Voter Ignorance and Democracy

On Friday I participated in a small seminar with a group of colleagues and law professor Ilya Somin, author of a new Cato study, “When Ignorance Isn’t Bliss: How Political Ignorance Threatens Democracy.” The paper and the conversation were quite interesting and raised a number of issues regarding democracy, representative government, the public good, and so forth. One conclusion of Somin’s paper is that there is good reason to believe that “voter knowledge and control of government policy will be much greater under a regime of strictly limited government power.” The paper is well worth downloading and reading. (The data on the knowledge of the electorate are fascinating, as are Somin’s responses to a variety of attempts by democratic theorists to square their support for an expansive view of the value of democracy with those data.)

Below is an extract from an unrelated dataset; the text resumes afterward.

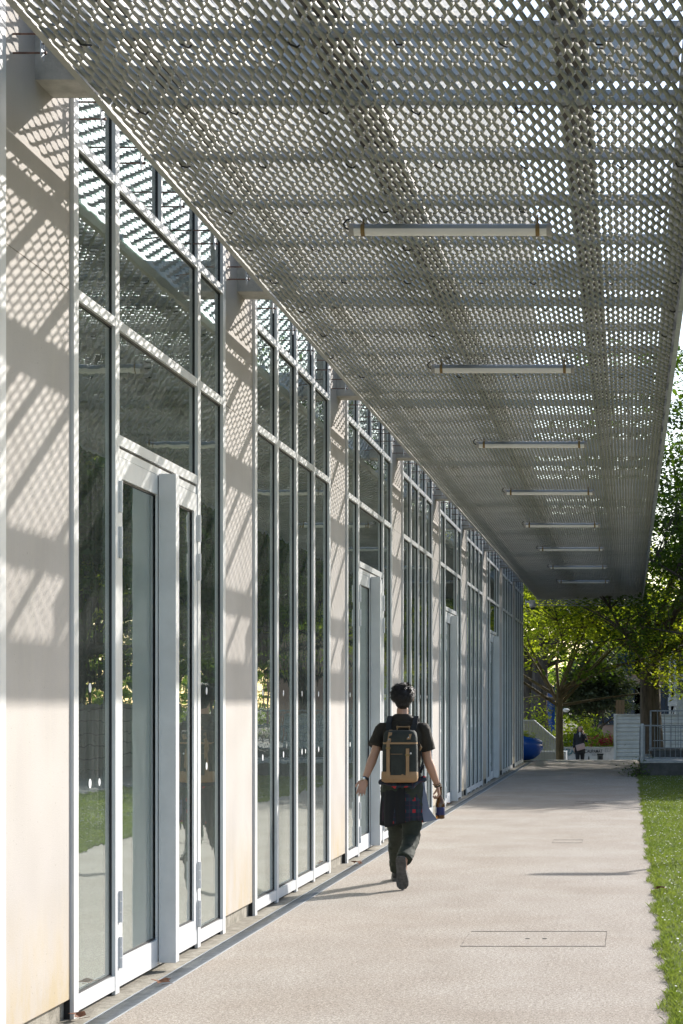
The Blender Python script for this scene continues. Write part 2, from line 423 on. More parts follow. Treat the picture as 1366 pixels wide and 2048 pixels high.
for k in range(-1, 9):
    a = Y0+P*k+PW; e = Y0+P*(k+1); W = e-a
    fm = MB(); gk = MB(); dots = []
    if k in DOORS: cuts = [a+.046, a+.88, a+3.01, e-.046]
    else: cuts = [a+.046] + [a+.046+(W-.092)*i/4 for i in (1, 2, 3)] + [e-.046]
    for i, c in enumerate(cuts): frame_v(fm, gk, c, .0 if i not in (0, len(cuts)-1) else -.01, ZT)
    win = None; panes = []
    for i in range(len(cuts)-1):
        y0 = cuts[i]+.0445; y1 = cuts[i+1]-.0445
        isdoor = k in DOORS and i == 1
        for z in (3.80, 4.60): frame_h(fm, gk, y0, y1, z)
        if isdoor:
            frame_h(fm, gk, y0, y1, 3.145, .06); fm.box(XF-.019, XF-.010, y0, y1, 3.055, 3.10)
            ym = (y0+y1)/2; frame_v(fm, gk, ym, 4.63, ZT, .035)
            panes += [(y0, y1, 3.175, 3.772), (y0, y1, 3.828, 4.572), (y0, ym-.018, 4.63, ZT), (ym+.018, y1, 4.63, ZT)]
        else:
            fm.box(XF-.019, XF-.001, y0, y1, .025, .105); gk.box(XG-.03, XF-.019, y0, y1, .02, .115)
            panes += [(y0, y1, .118, 3.76), (y0, y1, 3.84, 4.56), (y0, y1, 4.64, ZT)]
            dot(dots, (y0+y1)/2-.05, 1.21); dot(dots, (y0+y1)/2-.05, 1.73)
            if (k+i) % 3 == 0: dot(dots, (y0+y1)/2+.14, 1.21, .02)
    win = part('window_frame', fm, M['white']); 
    part('gasket', gk, M['black'], win)
    for p_ in panes: pane(*p_, win)
    for dm in dots: part('glass_dot', dm, M['sticker'], win)
    if k in DOORS:
        y0 = cuts[1]+.047; y1 = cuts[2]-.047; ym = (y0+y1)/2
        for s, (p, q) in enumerate(((y0, ym-.004), (ym+.004, y1))):
            lf = MB(); x0, x1 = XF-.030, XF-.004; w = .085
            lf.box(x0, x1, p, p+w, .03, 3.05); lf.box(x0, x1, q-w, q, .03, 3.05)
            lf.box(x0, x1, p+w, q-w, 2.93, 3.05); lf.box(x0, x1, p+w, q-w, .03, .19)
            door = part('door', lf, M['white'])
            gg = MB(); gg.box(XG-.006, x0+.012, p+w-.015, p+w, .19, 2.93); gg.box(XG-.006, x0+.012, q-w, q-w+.012, .19, 2.93); gg.box(XG-.006, x0+.012, p+w, q-w, 2.92, 2.945); gg.box(XG-.006, x0+.012, p+w, q-w, .175, .2)
            part('gasket', gg, M['black'], door)
            part('pane', BX(XG-.002, XG+.003, p+w-.01, q-w+.01, .18, 2.94), M['glass'], door)
            for z in hinge_z:
                h = MB(); yy = y0-.010 if s == 0 else y1+.010
                for j in range(3):
                    h.tube([(XF+.012, yy, z-.09+j*.061), (XF+.012, yy, z-.09+j*.061+.058)], .011, 10)
                h.box(XF-.003, XF+.006, yy-.016, yy+.016, z-.085, z+.085)
                part('hinge', h, M['white'], door, 40)
            if s == 0:
                bevel(part('cover_post', BX(XF+.001, XF+.108, ym-.085, ym+.005, .045, 3.06), M['white'], door), .003)
            elif k == 0:
                # warning notice on the glass of the second leaf
                part('notice', BX(XG+.007, XG+.009, p+w+.03, p+w+.20, 1.28, 1.44), M['sticker'], door)
                nm = MB(); nm.add([(XG+.0095,p+w+.06,1.355),(XG+.0095,p+w+.17,1.355),(XG+.0095,p+w+.115,1.43)], [(0,1,2)]); nm.box(XG+.0092, XG+.0098, p+w+.05, p+w+.18, 1.30, 1.315)
                part('notice_print', nm, M['redink'], door)
        # blind hanging inside the first leaf
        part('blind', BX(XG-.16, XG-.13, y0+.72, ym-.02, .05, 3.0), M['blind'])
# shell
part('plinth_block', BX(-3.42, -3.06, 1.0, 54.6, -.3, -.0), M['plinth'])
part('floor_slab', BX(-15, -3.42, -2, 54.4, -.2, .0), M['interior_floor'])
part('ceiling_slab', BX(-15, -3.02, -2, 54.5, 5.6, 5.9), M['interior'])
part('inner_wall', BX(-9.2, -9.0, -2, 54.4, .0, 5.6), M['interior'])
part('end_wall', BX(-15, -3.05, 54.3, 54.5, -.2, 5.6), M['render'])
part('near_wall', BX(-15, -2.93, 1.8, 4.22, -.2, 5.6), M['render'])
up = MB(); up.box(-15, -3.05, -2, 54.5, 5.9, 14.2); part('upper_wall', up, M['upperwall'])
ub = MB()
for k in range(0, 11):
    ub.box(-3.05, -2.64, Y0-5+P*k+.6, Y0-5+P*k+.66, 5.7, 14.1)
part('cladding_rail', ub, M['beam'])
part('roof_edge', BX(-15.1, -2.70, -2.1, 54.6, 14.2, 14.4), M['white'])

# ------------------------------------------------------------------ expanded metal
def expanded(na, nb, p=.0375, Lw=.2, w=.0248, th=.003, theta=R(54), kn=.050, closed=True, sag=0, seed=0):
    """strands across A (pitch p), running along B with nb periods; C is the depth. returns V (a,b,c), Q"""
    ta, tcz = math.cos(theta), math.sin(theta)
    bk = []; sg = []
    for j in range(nb):
        b0 = j*Lw
        bk += [b0-kn/2, b0+kn/2, b0+Lw/2-kn/2, b0+Lw/2+kn/2]; sg += [1, 1, -1, -1]
    bk.append(nb*Lw-kn/2); sg.append(1)
    bk = np.array(bk); sg = np.array(sg); nB = len(bk)
    i = np.arange(na)[:, None]
    S = sg[None]*np.where(i % 2 == 0, 1, -1)
    A = (i + .5*S)*p - S*w/2*ta
    C = -S*w/2*tcz
    B = np.repeat(bk[None], na, 0)
    r = np.random.default_rng(seed)
    C = C + r.normal(0, .0007, C.shape); A = A + r.normal(0, .0005, A.shape)
    cor = [(-1, -1), (1, -1), (1, 1), (-1, 1)] if closed else [(-1, 0), (1, 0)]
    V = np.zeros((na, nB, len(cor), 3))
    for q, (u, v) in enumerate(cor):
        V[:, :, q, 0] = A + u*w/2*ta - v*th/2*tcz
        V[:, :, q, 1] = B
        V[:, :, q, 2] = C + u*w/2*tcz + v*th/2*ta
    m = len(cor)
    idx = np.arange(na*nB*m).reshape(na, nB, m)
    Q = []
    for q in range(m if closed else 1):
        q2 = (q+1) % m
        Q.append(np.stack([idx[:, :-1, q], idx[:, :-1, q2], idx[:, 1:, q2], idx[:, 1:, q]], -1).reshape(-1, 4))
    return V.reshape(-1, 3), np.concatenate(Q)

XC0, XC1, ZC = -2.585, .40, 4.60
cy = empty('mesh_canopy', (XC0, 4.2, ZC), 'long grey-beige expanded metal canopy on steel beams over the path', 'canopy')
def cpart(name, mb, m, sm=None, parent=None):
    o = link(name, mb.mesh(name), m, parent or cy, sm)
    if parent is None: o.location = -Vector(cy.location)
    return o
na = int((XC1-.03-XC0-.02)/.0375)
base_panels = []
for vnt in range(3):
    V, Q = expanded(na, 25, seed=vnt)
    base_panels.append((V, Q))
for i in range(11):
    ya = 4.7-.05+5*(i-0)-.5 if False else 4.19+.55+5*i-.0
    V, Q = base_panels[i % 3]; V = V.copy()
    nb = 25
    if i == 10:
        V, Q = expanded(na, 7, seed=9); 
    r = random.Random(i)
    ln = V[:, 1].max(); 
    V[:, 2] += -.010*np.sin(np.pi*V[:, 1]/ln)*(.4+.6*r.random())*np.where(V[:, 0] > 2.3, 1.6, 1) + r.uniform(-.003, .003)
    V[:, 1] = V[:, 1]*.996
    me = npmesh('mesh_panel', V, Q)
    o = link('mesh_panel', me, M['mesh'], cy); o.location = (.03+r.uniform(-.004, .004), ya-4.2, 0)
YE = 56.1
# purlins across, on the mesh
for i in range(-4, 47):
    if i % 5 == 0: continue
    y = Y0+.62+i*1.0
    if y > YE-.2: continue
    q = MB(); q.box(XC0, XC1-.006, y-.03, y+.03, ZC+.026, ZC+.030); q.box(XC0, XC1-.006, y-.03, y-.026, ZC+.030, ZC+.082); 
    cpart('purlin', q, M['beam'])
for i in range(-1, 10):
    y = Y0+.62+i*5
    q = MB(); q.box(-2.74, XC1-.15, y-.055, y+.055, ZC+.152, ZC+.35)
    q.box(-2.5, XC1-.006, y-.035, y+.035, ZC+.026, ZC+.084)
    cpart('main_beam', q, M['beam'])
for x, w, h in ((-.27, .16, .065), (-1.36, .20, .065), (-2.27, .10, .05)):
    cpart('long_beam', BX(x-w/2, x+w/2, 4.2, YE-.05, ZC+.085, ZC+.085+h-.002), M['brownbeam'])
e = MB(); e.box(XC1-.15, XC1-.005, 4.2, YE-.05, ZC+.086, ZC+.150); cpart('edge_beam', e, M['beam'])
e = MB()
for i in range(11):
    yb = 4.2+5*i+.55; yb0 = 4.2 if i == 0 else yb+.01-.0
    e.box(XC1-.003+.002*(i % 2), XC1+.004+.002*(i % 2), 4.74+5*i, min(YE, 4.74+5*(i+1)-.012), ZC-.030-.003*(i % 3), ZC+.10)
    e.box(XC1-.035, XC1-.003, 4.74+5*i, min(YE, 4.74+5*(i+1)-.012), ZC-.030-.003*(i % 3), ZC-.026-.003*(i % 3))
cpart('edge_trim', e, M['galv'])
e = MB(); e.box(XC0-.004, XC0, 4.74, YE, ZC-.035, ZC+.03); e.box(XC0, XC0+.03, 4.74, YE, ZC-.035, ZC-.031); cpart('inner_trim', e, M['mesh'])
# far end fascia: upright strip of the same mesh
V, Q = expanded(5, 15, seed=3); V2 = np.stack([V[:, 1], -V[:, 2], V[:, 0]], -1)
o = link('end_fascia', npmesh('end_fascia', V2, Q), M['galv'], cy); o.location = (0.0, YE-4.2, -.19)
e = MB(); e.box(XC0, XC1, YE-.02, YE+.02, ZC-.205, ZC-.19); e.box(XC0, XC1, YE-.02, YE+.02, ZC-.02, ZC+.10); cpart('end_beam', e, M['galv'])
# dark wire ties under the purlins
rt = random.Random(3)
for i in range(-2, 9):
    y = Y0+.62+i*1.0
    for x in (-2.45, -2.0, -1.5, -1.05, -.6, -.1, .25):
        x += rt.uniform(-.08, .08)
        a = rt.uniform(-.5, .5)
        e = MB(); e.tube([(x-.022, y-.03+a*.04, ZC-.010), (x-.012, y-.02, ZC-.022), (x+.012, y+a*.05, ZC-.024), (x+.02, y+.03, ZC-.008)], .005, 5); cpart('wire_tie', e, M['black'])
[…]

4 Responses to “Voter Ignorance and Democracy”

  1. Tom G. Palmer

    Thank you, Dennis! (I mistakenly linked the title to a piece on the BBC web site that I had found interesting. Thanks to Dennis pointing the error out to me, I’ve fixed it on the posting.)

  2. Tom G. Palmer

    The BBC story had nothing to do with this topic. It was the story about the “bulge” in President Bush’s jacket during the second presidential debate. I link to it in the posting just above this one. Again, my apologies for the confusion.